### Exercise description
In the listing below, find every line containing "scene" and copy it out.

--- Start Material provided ---

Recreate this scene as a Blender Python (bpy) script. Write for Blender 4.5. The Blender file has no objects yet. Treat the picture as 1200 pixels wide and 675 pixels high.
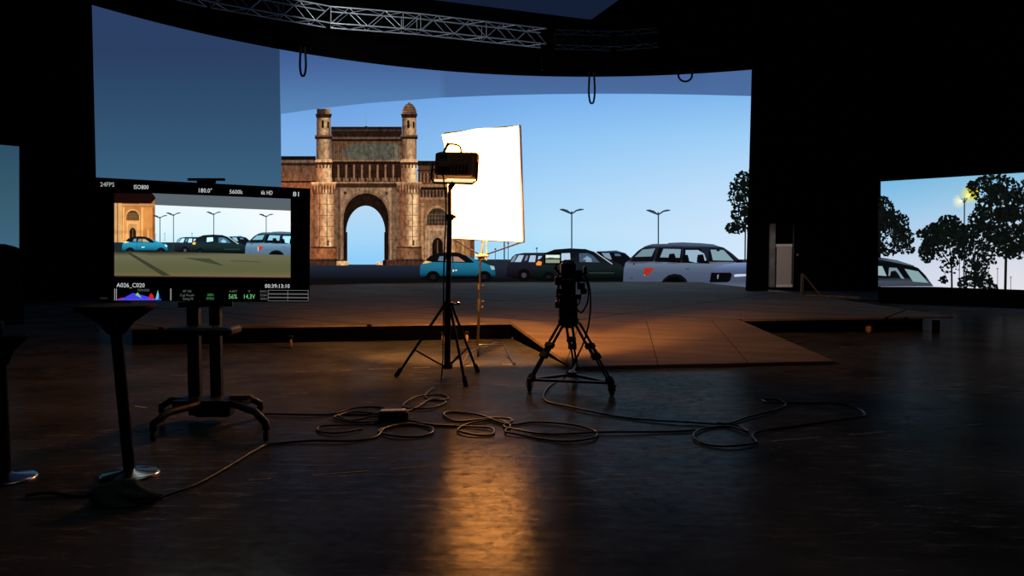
import bpy, bmesh, math, random
from mathutils import Vector, Matrix
random.seed(7)
sc = bpy.context.scene
COL = sc.collection
F = 867.0
CAM_H = 1.5
PITCH = math.atan(37.5 / F)
CAM = Vector((0, 0, CAM_H))

# ------------------------------------------------------------------ colour / maths helpers
def lin1(c):
    c = c / 255.0
    return c / 12.92 if c <= 0.04045 else ((c + 0.055) / 1.055) ** 2.4
def lin(c, g=1.0):
    return (lin1(c[0]) * g, lin1(c[1]) * g, lin1(c[2]) * g, 1.0)
def mix(a, b, t):
    t = max(0.0, min(1.0, t))
    return tuple(x + (y - x) * t for x, y in zip(a, b))
def ramp(v, stops):
    if v <= stops[0][0]: return stops[0][1]
    for (a, ca), (b, cb) in zip(stops, stops[1:]):
        if v <= b: return mix(ca, cb, (v - a) / (b - a))
    return stops[-1][1]
def ray(px, py):
    u = (px - 600) / F; v = (337.5 - py) / F
    ca, sa = math.cos(PITCH), math.sin(PITCH)
    return Vector((u, ca + v * sa, -sa + v * ca))
def G(px, py, z=0.0):
    d = ray(px, py); t = (z - CAM_H) / d.z
    return CAM + d * t
def P(px, py, Y):
    d = ray(px, py)
    return CAM + d * (Y / d.y)
def to_px(p):
    q = Vector(p) - CAM
    ca, sa = math.cos(PITCH), math.sin(PITCH)
    f = q.y * ca - q.z * sa; u = q.y * sa + q.z * ca
    return 600 + F * q.x / f, 337.5 - F * u / f

# ------------------------------------------------------------------ materials
def new_mat(name):
    m = bpy.data.materials.new(name); m.use_nodes = True
    nt = m.node_tree; nt.nodes.clear()
    out = nt.nodes.new('ShaderNodeOutputMaterial')
    return m, nt, out
def pmat(name, col, rough=0.5, metal=0.0, spec=0.5, noise=0.0, scale=20.0, bump=0.0):
    m, nt, out = new_mat(name)
    b = nt.nodes.new('ShaderNodeBsdfPrincipled')
    b.inputs['Base Color'].default_value = lin(col)
    b.inputs['Roughness'].default_value = rough
    b.inputs['Metallic'].default_value = metal
    b.inputs['Specular IOR Level'].default_value = spec
    nt.links.new(b.outputs[0], out.inputs[0])
    if noise > 0 or bump > 0:
        tc = nt.nodes.new('ShaderNodeTexCoord')
        n = nt.nodes.new('ShaderNodeTexNoise'); n.inputs['Scale'].default_value = scale; n.inputs['Detail'].default_value = 5
        nt.links.new(tc.outputs['Object'], n.inputs['Vector'])
        if noise > 0:
            mr = nt.nodes.new('ShaderNodeMapRange')
            mr.inputs['From Min'].default_value = 0.3; mr.inputs['From Max'].default_value = 0.7
            mr.inputs['To Min'].default_value = 1 - noise; mr.inputs['To Max'].default_value = 1 + noise
            nt.links.new(n.outputs['Fac'], mr.inputs[0])
            vm = nt.nodes.new('ShaderNodeVectorMath'); vm.operation = 'SCALE'
            vm.inputs[0].default_value = lin(col)[:3]
            nt.links.new(mr.outputs[0], vm.inputs['Scale'])
            nt.links.new(vm.outputs[0], b.inputs['Base Color'])
        if bump > 0:
            bp = nt.nodes.new('ShaderNodeBump'); bp.inputs['Strength'].default_value = bump; bp.inputs['Distance'].default_value = 0.01
            nt.links.new(n.outputs['Fac'], bp.inputs['Height']); nt.links.new(bp.outputs[0], b.inputs['Normal'])
    return m
def emat(name, col, strength=1.0, sample=True):
    m, nt, out = new_mat(name)
    e = nt.nodes.new('ShaderNodeEmission'); e.inputs[0].default_value = lin(col); e.inputs[1].default_value = strength
    nt.links.new(e.outputs[0], out.inputs[0])
    if not sample: m.cycles.emission_sampling = 'NONE'
    return m
def picture_mat(name, stone=0.0, sample=False, strength=1.0):
    """light of a video screen: the colour stored on the mesh, optionally broken up like carved stone"""
    m, nt, out = new_mat(name)
    e = nt.nodes.new('ShaderNodeEmission'); e.inputs[1].default_value = strength
    a = nt.nodes.new('ShaderNodeAttribute'); a.attribute_name = 'Col'
    src = a.outputs['Color']
    if stone > 0:
        tc = nt.nodes.new('ShaderNodeTexCoord')
        mp = nt.nodes.new('ShaderNodeMapping'); mp.inputs['Scale'].default_value = (7.5, 7.5, 4.0)
        nt.links.new(tc.outputs['Object'], mp.inputs[0])
        n = nt.nodes.new('ShaderNodeTexNoise'); n.inputs['Scale'].default_value = 1.0; n.inputs['Detail'].default_value = 6; n.inputs['Roughness'].default_value = 0.75
        nt.links.new(mp.outputs[0], n.inputs['Vector'])
        mr = nt.nodes.new('ShaderNodeMapRange')
        mr.inputs['From Min'].default_value = 0.32; mr.inputs['From Max'].default_value = 0.68
        mr.inputs['To Min'].default_value = 1 - stone; mr.inputs['To Max'].default_value = 1 + stone
        nt.links.new(n.outputs['Fac'], mr.inputs[0])
        mp2 = nt.nodes.new('ShaderNodeMapping'); mp2.inputs['Scale'].default_value = (0.9, 0.9, 2.4)
        nt.links.new(tc.outputs['Object'], mp2.inputs[0])
        w = nt.nodes.new('ShaderNodeTexVoronoi'); w.feature = 'DISTANCE_TO_EDGE'; w.inputs['Scale'].default_value = 1.0; w.inputs['Randomness'].default_value = 0.25
        nt.links.new(mp2.outputs[0], w.inputs['Vector'])
        mr2 = nt.nodes.new('ShaderNodeMapRange'); mr2.inputs['From Max'].default_value = 0.06
        mr2.inputs['To Min'].default_value = 0.75; mr2.inputs['To Max'].default_value = 1.0
        nt.links.new(w.outputs['Distance'], mr2.inputs[0])
        mu = nt.nodes.new('ShaderNodeMath'); mu.operation = 'MULTIPLY'
        nt.links.new(mr.outputs[0], mu.inputs[0]); nt.links.new(mr2.outputs[0], mu.inputs[1])
        vm = nt.nodes.new('ShaderNodeVectorMath'); vm.operation = 'SCALE'
        nt.links.new(src, vm.inputs[0]); nt.links.new(mu.outputs[0], vm.inputs['Scale'])
        src = vm.outputs[0]
    nt.links.new(src, e.inputs[0]); nt.links.new(e.outputs[0], out.inputs[0])
    if not sample: m.cycles.emission_sampling = 'NONE'
    return m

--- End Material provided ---

### Solved exercise
Recreate this scene as a Blender Python (bpy) script. Write for Blender 4.5. The Blender file has no objects yet. Treat the picture as 1200 pixels wide and 675 pixels high.
sc = bpy.context.scene